FTSE on the rise
The FTSE 100 Index enjoyed its second winning session in a row today as news of a £5bn (€6.3bn) takeover move in the mining sector helped boost blue chips.
Platinum firm Lonmin soared 48% higher after an unsolicited takeover approach from Xstrata, which added to higher gold prices to buoy fellow mining stocks.
Heavily weighted oil majors were also advancing after yesterday’s falls, which helped the Footsie lift 31.6 points to 5486.1.
The gains came on top of the 2.5% rally seen the previous session after oil prices fell to US$118 a barrel. Oil fell further again today after the close on news of an unexpected rise in crude supplies.
Lonmin was the top share riser, up 1107p at 3426p following Xstrata’s interest, labelled “unwelcome” by the target.
But it was a a poor session for media, insurance and property firms, with the mood soured by half-year results and a gloomy outlook statement from commercial broadcaster ITV.
Shares in the firm were 6% lower, down 2.7p at 43.6p, after a 28% fall in half-year profits. ITV also cut its dividend by 50% and forecast a deterioration in advertising revenues for the rest of 2008.
The impact was felt in the FTSE 250 Index, with Trinity Mirror down 9% or 12.25p at 122p and directories firm Yell 2p lower at 89.75p, although Johnston Press proved the exception after a broker upgrade for the beleaguered stock lifted shares 6p to 60p.

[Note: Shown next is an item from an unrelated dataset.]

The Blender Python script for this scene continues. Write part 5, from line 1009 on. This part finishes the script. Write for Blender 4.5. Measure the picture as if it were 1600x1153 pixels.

Back in the top flight, Old Mutual shares fell more than 11% or 12.1p to 94.3p after South Africa’s largest insurer blamed volatile equity markets for increased provisions, offsetting a 3% rise in operating profits. The firm was the Footsie’s worst performer.
Financials were also hit by news from across the Atlantic of worse than expected numbers from struggling US mortgage giant Freddie Mac.
Lloyds TSB was down 10.25p at 314.25 as banks gave back some of yesterday’s gains.
Standard Life was also under pressure, despite reporting a 51% rise in half-year profits and increasing its dividend payment by 7%. Shares fell 1p to 243.25p during a difficult session for the insurance sector, with Aviva down 13p lower at 518.5p.
Property firms featured prominently on the fallers’ board after Liberty International reported a further 7.4% fall in its investment property values during the first half of 2008.
Liberty, which slipped 70p to 900p, warned of further falls to come until stability returns to the banking system, and said underlying profits had declined from £69m (€87.2m) to £57m (€72m) in the first half.
Rivals impacted included Hammerson off 28p at 989p and British Land down 21.5p at 737.
Department store chain Debenhams was enjoying better fortunes as market rumours of a possible takeover bid from Icelandic investment group Baugur continued to swirl, lifting the group almost 16%, or 7.75p to 57.5p.
The biggest Footsie risers were Lonmin up 1107p at 3426p, Johnson Matthey ahead 107p at 1616p, Eurasian Natural Resources up 67p at 1017p and London Stock Exchange up 30p at 920p.
The biggest Footsie fallers were Old Mutual down 12.1p at 94.3p, Liberty International off 70p at 900p, ITV down 2.7p at 43.6p and Lloyds TSB down 10.25p at 314.25p.